SHORT PROBLEM: Identify each line containing the word "starting" and copy it.

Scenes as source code
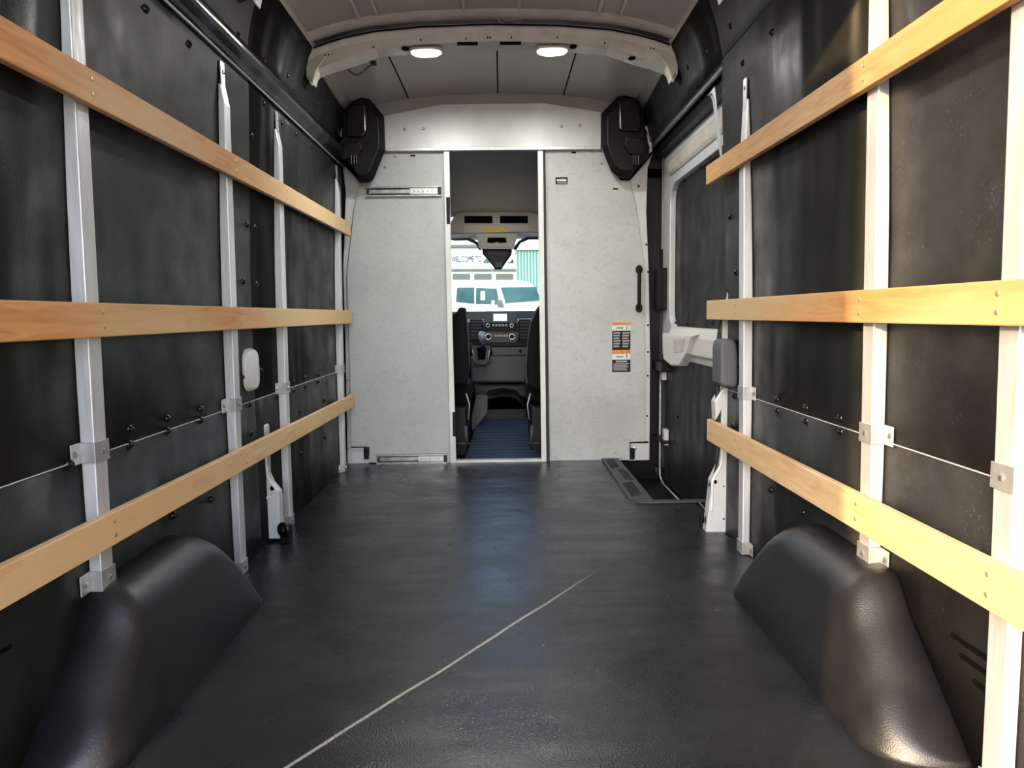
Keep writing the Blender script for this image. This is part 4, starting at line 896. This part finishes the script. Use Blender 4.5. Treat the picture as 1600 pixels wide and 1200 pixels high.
dpl([(735, 556), (832, 556), (830, 598), (737, 598)], 5.16, .14, 'lower_cover', 'dash_grey', bev=.02)
dpl([(738, 600), (828, 600), (824, 622), (742, 622)], 5.3, .1, 'foot_panel', 'dash_dark', bev=.02)
p = onY(813, 548, 5.16); m = MB(); m.tube([p, p+Vector((0, -.012, 0))], .012, 12); m.build('power_socket', 'sticker_black', DB, True)
# gear lever
GL = thing('gear_lever', 'grey gear lever rising from its slotted base on the dashboard', 'gear lever', onY(753, 566, 5.0))
dpl([(736, 541), (767, 541), (765, 565), (760, 571), (743, 571), (740, 565)], 5.02, .135, 'gate_base', 'dash_dark', GL, .008)
dpl([(745, 543), (760, 543), (758, 562), (747, 562)], 5.015, .006, 'gate_slot', 'slot_dark', GL, .002)
m = MB(); m.tube([onY(755, 560, 5.0), onY(754, 545, 4.98), onY(753, 532, 4.95)], [.013, .014, .016], 10); m.build('shaft', 'black_gloss', GL, True)
m = MB(); m.tube([onY(753, 534, 4.95), onY(753, 528, 4.945), onY(753, 521, 4.94), onY(753, 517.5, 4.94)], [.014, .024, .024, .012], 12); m.build('knob', 'knob_grey', GL, True)
for px in (738.5, 764.5): m = MB(); m.tube([onY(px, 546, 5.01), onY(px+(3 if px < 750 else -2), 568, 5.01)], .003, 6); m.build('base_edge', 'alu_bracket', GL, True)
# rubber mat on the cab floor
m = MB(); rows = []
for i, y in enumerate(frange(4.08, 5.0, 30)):
    u = i/30; z = -.02+.12*u**1.3 + (.006 if i % 2 else 0); w = .235-.06*u; rows.append([Vector((-.0+x, y, z)) for x in (-w, -w*.85, 0, w*.85, w)])
m.grid(rows); t_ = m.build('floor_mat', 'cab_mat', None, False, solid=.008); tag(t_, 'dark blue ribbed rubber mat on the floor of the cab doorway', 'mat')
m = MB(); rows = []
for x, z in ((-.2, .0), (-.17, .18), (-.1, .25), (0, .27), (.1, .25), (.16, .18), (.2, .0)): rows.append([Vector((x, 4.98, z)), Vector((x, 5.3, z+.02))])
m.grid(rows); hump = m.build('engine_hump', 'black_plastic', K, True, solid=.01)
m = MB(); m.box(-.2, .2, 4.99, 5.0, -.02, .17); m.build('hump_face', 'black_plastic', K)
dplc = MB(); dplc.prism(poly_on([(737, 676), (737, 650), (744, 618), (762, 618), (762, 635), (762, 645)], 4.85), (0, .05, 0)); dplc.build('side_cover', 'dash_grey', K, bev=.004)
# seats
def seat(s, pl, label, edge):
    Y = 4.30; t_ = thing('cab_chair', label, 'seat', (CX+s*.45, 4.5, 0))
    x0 = CX+s*.62
    back = [onY(a, b_, Y) for a, b_ in pl]
    m = MB(); m.prism(back, (0, .14, 0)); m.build('backrest', 'seat_cloth', t_, bev=.02, seg=3)
    xi_ = min(abs(p.x) for p in back); a, b_ = sorted((s*xi_, CX+s*.70))
    m = MB(); m.box(a, b_, 4.42, 4.80, .28, .42); m.build('cushion', 'seat_cloth', t_, bev=.03, seg=3)
    m = MB(); m.box(a+(.02 if s > 0 else 0), b_-(.02 if s < 0 else 0), 4.30, 4.75, -.03, .28); m.build('pedestal', 'black_plastic', t_, bev=.01)
    m = MB(); m.tube(smooth_pts([onY(a_, b2, Y-.006) for a_, b2 in edge], 4), .004, 6); m.build('piping', 'dash_grey', t_, True)
    p = onY(edge[-1][0], 640, 4.28); m = MB(); m.tube([p+Vector((s*.02, 0, .1)), p+Vector((0, -.01, .03)), p+Vector((s*.01, -.01, -.06))], .005, 6); m.build('recline_lever', 'alu_bracket', t_, True)
    m = MB(); m.tube([p+Vector((s*.03, 0, -.10)), p+Vector((s*.02, 0, -.22))], .012, 8); m.tube([p+Vector((s*.00, 0, -.21)), p+Vector((s*.12, 0, -.21))], .007, 8); m.build('seat_rail', 'dash_grey', t_, True)
seat(-1, [(690, 500), (714, 488), (716, 480), (727, 480), (728, 490), (732, 530), (733, 570), (729, 600), (690, 606)], 'black cloth seat at the left side of the cab doorway', [(728, 484), (732, 530), (734, 575)])
seat(1, [(870, 465), (848, 474), (840, 484), (830, 505), (825, 535), (823, 570), (825, 600), (832, 610), (870, 610)], 'black cloth seat at the right side of the cab doorway', [(848, 473), (838, 484), (829, 505), (824, 540), (822, 580), (824, 600)])
# cab side window glass is left out of view; openings admit daylight above the lower sides

# ================================================================ OUTSIDE
m = MB(); m.box(-60, 60, -60, 90, -.8, -.7); tag(m.build('parking_lot', 'asphalt', None), None, None, None, 'structure')
# the van's own bonnet
YV = 10.5
V = thing('parked_van', 'white parked van seen through the windscreen', 'van', onY(780, 500, YV))
body = [(640, 500), (640, 462), (700, 462), (706, 450), (716, 441.5), (760, 439), (815, 438.5), (828, 441), (840, 452), (850, 468), (890, 480), (900, 505)]
bl = [onY(a, b_, YV) for a, b_ in body]; bl += [Vector((bl[-1].x, YV, -.5)), Vector((bl[0].x, YV, -.5))]
m = MB(); m.prism(bl, (0, 1.9, 0)); m.build('body', 'car_white', V, bev=.05, seg=3)
def vpl(pl, name, mt, parent=None, dy=-.012, th=.02): return MB().prism(poly_on(pl, YV+dy), (0, th, 0)).build(name, mt, parent or V, bev=.004)
vpl([(714, 449), (741, 449), (741, 475), (712, 472)], 'rear_side_window', 'car_glass')
vpl([(744, 449.5), (776, 450.5), (780, 476), (743, 475)], 'front_side_window', 'car_glass')
vpl([(782, 449), (838, 448), (845, 470), (790, 474)], 'windscreen', 'car_glass')
vpl([(751, 455), (758, 455), (758, 469), (751, 469)], 'window_paper', 'building_white', dy=-.02)
vpl([(776, 469), (784, 468), (787, 480), (777, 480)], 'side_mirror', 'building_grey', dy=-.1, th=.08)
vpl([(768, 469.5), (773, 469.5), (773, 477), (768, 477)], 'window_paper', 'building_white', dy=-.02)
for px in (690, 860):
    p = onY(px, 500, YV); m = MB(); m.tube([Vector((p.x, YV-.05, -.36)), Vector((p.x, YV+.2, -.36))], .34, 20); m.build('wheel', 'rubber', V, True)
YBD = 26
Bd = thing('dealership_building', 'white building with a welcome sign over a row of windows, beyond the parked van', 'building', onY(750, 500, YBD))
def bpl(pl, name, mt, parent=None, dy=0, th=.1, bev=0): return MB().prism(poly_on(pl, YBD+dy), (0, th, 0)).build(name, mt, parent or Bd, bev=bev)
a, b_ = onY(560, 384, YBD), onY(806, 384, YBD); m = MB(); m.box(a.x, b_.x, YBD, YBD+6, -.7, a.z); m.build('wall', 'building_white', Bd)
bpl([(560, 382), (808, 382), (808, 386), (560, 386)], 'roof_edge', 'building_grey', dy=-.2, th=.3)
bpl([(560, 420), (806, 420), (806, 423), (560, 423)], 'ledge', 'building_grey', dy=-.15, th=.15)
for k in range(5): bpl([(640+k*33.6, 427.5), (667+k*33.6, 427.5), (667+k*33.6, 437), (640+k*33.6, 437)], 'window', 'building_grey', dy=-.04)
p = onY(705, 409.5, YBD-.05); text('WELCOME TO', p.x, p.y, p.z, .31, 'sign_ink', Bd, ext=.01, sx=.55)
m = MB(); bpl([(755, 409), (760, 403), (765, 409), (765, 411), (755, 411)], 'sign_mark', 'car_glass', dy=-.05, th=.03); bpl([(792, 409), (797, 410), (801, 404), (802, 411), (793, 411)], 'sign_mark', 'sign_ink', dy=-.05, th=.03)
CT = thing('green_container', 'pale green corrugated storage container right of the white building', 'container', onY(830, 500, 24))
a, b_ = onY(808, 391, 24), onY(905, 500, 24); m = MB(); n = 40
loop = []
for i in range(n+1):
    x = a.x + (b_.x-a.x)*i/n; loop.append((x, 24+(.04 if (i//1) % 2 else 0), -.7))
loop += [(b_.x, 25.8, -.7), (a.x, 25.8, -.7)]; m.prism(loop, (0, 0, a.z+.7)); m.build('shell', 'teal_paint', CT)
bl = MB(); bl.box(a.x-.05, b_.x+.05, 23.9, 25.85, a.z, a.z+.12); bl.build('top_rail', 'building_white', CT)
for (x0, x1, y, h, c_) in ((-30, -9, 34, 7, 'building_white'), (8, 30, 36, 5, 'building_white')):
    pass

# bonnet of this van
m = MB(); m.grid([[Vector((x, y, z-.12*(abs(x)/.9)**3)) for x in (-.9, -.45, 0, .45, .88)] for y, z in ((6.3, .76), (6.5, .70), (7.0, .50))]); t_ = m.build('bonnet', 'car_white', None, True, solid=.02); tag(t_, 'white bonnet just beyond the windscreen', 'bonnet')
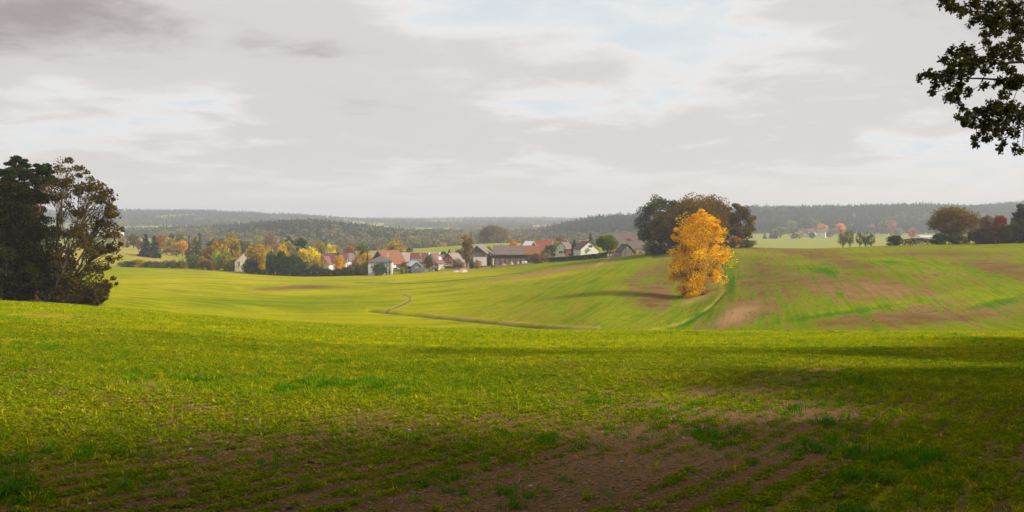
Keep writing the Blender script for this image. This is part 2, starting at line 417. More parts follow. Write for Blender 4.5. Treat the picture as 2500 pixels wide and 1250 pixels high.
# ---------------------------------------------------------------- the ground: one sheet to the horizon
def build_ground():
    th_f = np.arctan((np.arange(-160, 2661, 5.5) - 1250) / F)
    side = np.linspace(th_f[-1], math.pi, 60)[1:] ; sideL = np.linspace(-math.pi, th_f[0], 60)[:-1]
    # denser close to the view, coarser behind
    th = np.concatenate([sideL, th_f, side])
    rs = [0.05]
    while rs[-1] < 6250:
        r = rs[-1]
        q = 1.25 if r < 3.5 else 1.011 if r < 60 else 1.010 if r < 108 else 1.0042 if r < 270 else 1.0065 if r < 800 else 1.014
        rs.append(r * q)
    # rows at constant depth Y in front
    rs = np.array(rs)
    T, R = np.meshgrid(th, rs)
    rad = R / np.cos(np.clip(T, -TH_MAX, TH_MAX))
    x = rad * np.sin(T); y = rad * np.cos(T)
    x = x.ravel(); y = y.ravel()
    z = zg(x, y)
    px, Y, tt = polar(x, y)
    with np.errstate(divide='ignore'):
        py = HOR - (z - EYE) / Y * F
    nr, nc = R.shape
    # centre fan
    def G(cx_, cy_, sx, sy, ang=0.0):
        dx = px - cx_; dy = py - cy_
        c, s = math.cos(math.radians(ang)), math.sin(math.radians(ang))
        u = dx * c + dy * s; v = -dx * s + dy * c
        return np.exp(-(u / sx) ** 2 - (v / sy) ** 2)
    near = 1 - sstep(Y, 30, 95)
    fg = Y < 95
    mid = (Y >= 95)
    soil = np.full(len(x), 0.02); lush = np.zeros(len(x)); yel = np.full(len(x), 0.35); pale = np.zeros(len(x))
    # foreground field
    fsoil = 0.20 + .12 * sstep(py, 840, 900) * (px > 350) * (px < 2100) + .20 * sstep(py, 930, 1120) + 0.42 * G(1650, 1090, 520, 110, -14) + 0.34 * G(1250, 1240, 500, 70, -10) + 0.28 * G(1900, 930, 400, 22, -9)
    fsoil += 0.22 * G(170, 950, 220, 38, 14) + 0.30 * G(120, 770, 110, 11, 5) + 0.25 * G(240, 785, 60, 9, 5) + 0.22 * G(1080, 828, 200, 6, 4) + .12 * G(1500, 850, 250, 8, 2)
    fsoil += 0.15 * G(640, 1090, 400, 60, -5) + .15 * G(420, 830, 260, 5, 9)
    fsoil -= 0.50 * G(850, 930, 330, 50, 4) + 0.35 * G(2150, 1180, 330, 90, -20) + .35 * G(2250, 900, 260, 40, -6) + .30 * G(1700, 835, 900, 22, 0)
    flush = 0.65 * G(900, 940, 300, 38, 0) + .5 * G(2300, 890, 260, 36) + .35 * G(650, 860, 260, 22, 8) + .3 * G(90, 860, 150, 40, 10) + .35 * G(2050, 1060, 200, 50) + .5 * G(1000, 990, 60, 20)
    fyel = 0.48 + .50 * G(2000, 835, 800, 22) + .30 * G(400, 800, 500, 40, 6) + .2 * G(900, 850, 400, 40) - .2 * G(900, 940, 300, 38)
    fsoil = fsoil + .42 * (1 - sstep(Y, 10, 34))
    soil = np.where(fg, fsoil, soil); lush = np.where(fg, flush, lush); yel = np.where(fg, fyel, yel)
    # valley and slopes
    ms = 0.06 + .75 * G(1590, 715, 60, 55, 20) + .30 * G(1640, 660, 40, 40) - .3 * G(1590, 685, 25, 10) + 1.0 * G(740, 702, 125, 5.5, -1) + .55 * G(1330, 665, 170, 9, -8) + .22 * G(1060, 690, 150, 5, -3)  # starts with the brown wedge left of the yellow tree
    ms += .16 * G(1300, 740, 260, 40, 0) + .2 * G(1560, 672, 110, 12, -20) + .18 * G(1350, 780, 200, 18, 5)
    ms += .75 * G(1800, 772, 85, 26, -18) + .50 * G(2130, 705, 230, 34, 8) + .38 * G(1950, 615, 120, 8, 3) + .4 * G(2060, 640, 90, 14, 10) + .55 * G(2440, 655, 110, 20, 8) + .5 * G(2250, 772, 280, 20, -3) + .28 * G(1860, 680, 60, 50, 20) + .30 * G(2250, 620, 160, 8, 0)
    ms -= .5 * G(2120, 752, 280, 11, -8) + .4 * G(2010, 662, 60, 14, 12) + .3 * G(2170, 640, 60, 7, 5) + .3 * G(1780, 680, 14, 60, 0) + .35 * G(1700, 775, 60, 12, -35) + .35 * G(2400, 740, 140, 14, -12) + .3 * G(2360, 660, 90, 7, 8)
    mp = .9 * G(1790, 772, 80, 22, -18) + .35 * G(2150, 715, 200, 26, 8) + .7 * G(1330, 665, 170, 10, -8)
    mid_lush_shadow = .9 * G(2015, 665, 55, 13, 12) + .6 * G(2170, 640, 70, 8, 5) + .8 * G(1785, 690, 16, 60, 2) + .9 * G(1690, 780, 70, 12, -32) + .7 * G(2050, 765, 300, 10, -8) + .8 * G(2420, 745, 120, 16, -12) + .5 * G(2400, 665, 110, 9, 8) + .5 * G(1440, 628, 60, 5)  # last term paints the lone tree's cast shadow as dark green
    right = sstep(px, 1640, 1760)
    soil = soil + 0
    ms += .22 * sstep(px, 1640, 1760) + .15 * sstep(px, 1000, 1300)
    my = np.where(px > 1640, .32 + .25 * G(1900, 618, 200, 12) + .1 * sstep(py, 640, 600), .38 + 0 * px)
    my = my + (1 - right) * (.5 * G(900, 672, 500, 7, 0) + .35 * G(500, 690, 400, 8) + .6 * G(1050, 665, 90, 9, -8) + .55 * G(1330, 672, 140, 8, -8) + .2 * G(650, 715, 300, 8) + .35 * sstep(px, 1500, 1000) - .35 * G(640, 738, 330, 14, 0))
    soil = np.where(mid, ms, soil); lush = np.where(mid, mid_lush_shadow, lush); yel = np.where(mid, my, yel)
    pale = np.where(mid, mp, .5 * G(1650, 1090, 500, 100, -14) + .8 * G(120, 770, 120, 14) + .3 * G(1900, 930, 400, 22, -9))
    w_slope = mid * sstep(px, 1050, 1250)
    w_flat = mid * (1 - sstep(px, 1050, 1250)) + mid * G(1330, 660, 180, 16, -8)
    w_flat = np.clip(w_flat, 0, 1)
    # ditch, tracks
    pts = []
    dry = np.zeros(len(x)); litter = np.zeros(len(x))
    def line(poly, wpx_, Ymin=95, Ymax=330):
        best = np.full(len(x), 1e9); sgn = np.zeros(len(x))
        sel = (Y > Ymin) & (Y < Ymax) & (px > min(p[0] for p in poly) - 80) & (px < max(p[0] for p in poly) + 80)
        ix = np.where(sel)[0]
        b = np.full(len(ix), 1e9); s_ = np.zeros(len(ix))
        for (x0, y0), (x1, y1) in zip(poly[:-1], poly[1:]):
            dx, dy = x1 - x0, y1 - y0; L2 = dx * dx + dy * dy
            tt_ = np.clip(((px[ix] - x0) * dx + (py[ix] - y0) * dy) / L2, 0, 1)
            ex = px[ix] - (x0 + tt_ * dx); ey = py[ix] - (y0 + tt_ * dy)
            d = np.hypot(ex, ey); cl = d < b
            b = np.where(cl, d, b); s_ = np.where(cl, ey, s_)
        best[ix] = b; sgn[ix] = s_
        return best, sgn
    d, s = line([(900, 758), (1000, 768), (1100, 778), (1200, 788), (1300, 798), (1390, 804), (1450, 806)], 3)
    wob = (fbm(x / 3, y / 3, 41, 2) - .5) * 1.4
    litter = np.maximum(litter, np.exp(-((d + wob) / 1.7) ** 2) * .9)
    dry = np.maximum(dry, np.exp(-((s + 4.0 + wob * 2) / 2.4) ** 2) * (d < 14) * .75 * sstep(px, 980, 1100) * sstep(fbm(x / 2, y / 2, 46, 2), .25, .55))
    zd = -0.5 * np.exp(-(d / 2.2) ** 2) + .22 * np.exp(-((s + 5) / 3) ** 2) * (d < 14)
    d, s = line([(940, 763), (958, 755), (976, 747), (991, 741), (1000, 735), (1003, 730), (999, 724), (985, 719)], 3)
    litter = np.maximum(litter, np.exp(-(d / 1.5) ** 2) * .75); dry = np.maximum(dry, np.exp(-((d - 3) / 2.5) ** 2) * .55 * (d < 9))
    d, s = line([(1590, 806), (1660, 790), (1710, 765), (1740, 745), (1768, 715), (1768, 690), (1762, 660), (1768, 630)], 3)
    litter = np.maximum(litter, np.exp(-((d + wob) / 1.4) ** 2) * .6 * (.4 + .9 * fbm(x / 4, y / 4, 43, 2))); dry = np.maximum(dry, np.exp(-((d - 2) / 2) ** 2) * .5 * sstep(fbm(x / 3, y / 3, 44, 2), .4, .65))
    zd = zd - .35 * np.exp(-(d / 2.5) ** 2)
    # bank of dead grass under the yellow tree
    dry = np.maximum(dry, mid * (Y < 230) * np.clip(1.3 * G(1700, 728, 34, 9, -22) + .8 * G(1745, 690, 22, 24, 10), 0, 1) * (.55 + .6 * (fbm(x / 1.5, y / 1.5, 8, 2))))
    # dry knoll behind the hedge, village edge soil and farm tracks
    dry = np.maximum(dry, (Y > 440) * (Y < 700) * np.clip(1.2 * sstep(px, 520, 300), 0, 1) * .8 * (1 - .8 * G(280, 632, 60, 10)))
    vil = (Y > 330) & (Y < 700)
    soil = soil + vil * (.5 * G(1150, 655, 80, 7, -5) + .6 * G(1230, 650, 90, 3.5, -4) + .8 * G(1130, 650, 12, 9, 20))
    pale = np.maximum(pale, vil * (.9 * G(1128, 655, 18, 9, 20) + .6 * G(1160, 657, 60, 4, -5)))
    d, s = line([(1455, 650), (1470, 640), (1482, 633), (1492, 626)], 3, 250, 420)
    dry = np.maximum(dry, np.exp(-(d / 3.2) ** 2) * .8)
    d, s = line([(860, 690), (1000, 692), (1080, 688), (1150, 680), (1300, 664)], 3, 200, 400)
    lush = np.maximum(lush, np.exp(-(d / 1.3) ** 2) * .9)
    lush = np.maximum(lush, mid * np.exp(-((py - 693.5 + 2 * np.sin(px / 60)) / .9) ** 2) * (px < 800) * .7)
    # beyond the village: pale fields and forest floors
    farfield = sstep(Y, 470, 620)
    farfield = farfield * (1 - dry)
    fl = forest_density(x, y, px, Y)
    litter = np.maximum(litter, np.clip(fl * 1.6, 0, 1) * (Y > 700))
    litter = np.maximum(litter, (Y < 260) * np.clip(1.2 * sstep(px, 262, 235) * (Y > 96), 0, 1))
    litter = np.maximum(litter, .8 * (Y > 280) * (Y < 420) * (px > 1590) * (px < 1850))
    z = z + np.where(mid, zd, 0)
    V = np.stack([x, y, z], 1)
    I = np.arange(nr * nc).reshape(nr, nc)
    faces = np.stack([I[:-1, :-1].ravel(), I[:-1, 1:].ravel(), I[1:, 1:].ravel(), I[1:, :-1].ravel()], 1)
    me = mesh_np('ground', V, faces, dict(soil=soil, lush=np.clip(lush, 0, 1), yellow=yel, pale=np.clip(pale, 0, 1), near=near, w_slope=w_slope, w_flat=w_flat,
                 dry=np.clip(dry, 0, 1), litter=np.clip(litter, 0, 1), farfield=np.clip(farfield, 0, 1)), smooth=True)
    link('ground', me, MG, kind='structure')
    return dict(px=px, py=py, soil=soil, lush=lush)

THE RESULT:
Keep writing the Blender script for this image. This is part 4, starting at line 896. This part finishes the script. Use Blender 4.5. Treat the picture as 1600 pixels wide and 1200 pixels high.
Keep writing the Blender script for this image. This is part 2, starting at line 417. More parts follow. Write for Blender 4.5. Treat the picture as 2500 pixels wide and 1250 pixels high.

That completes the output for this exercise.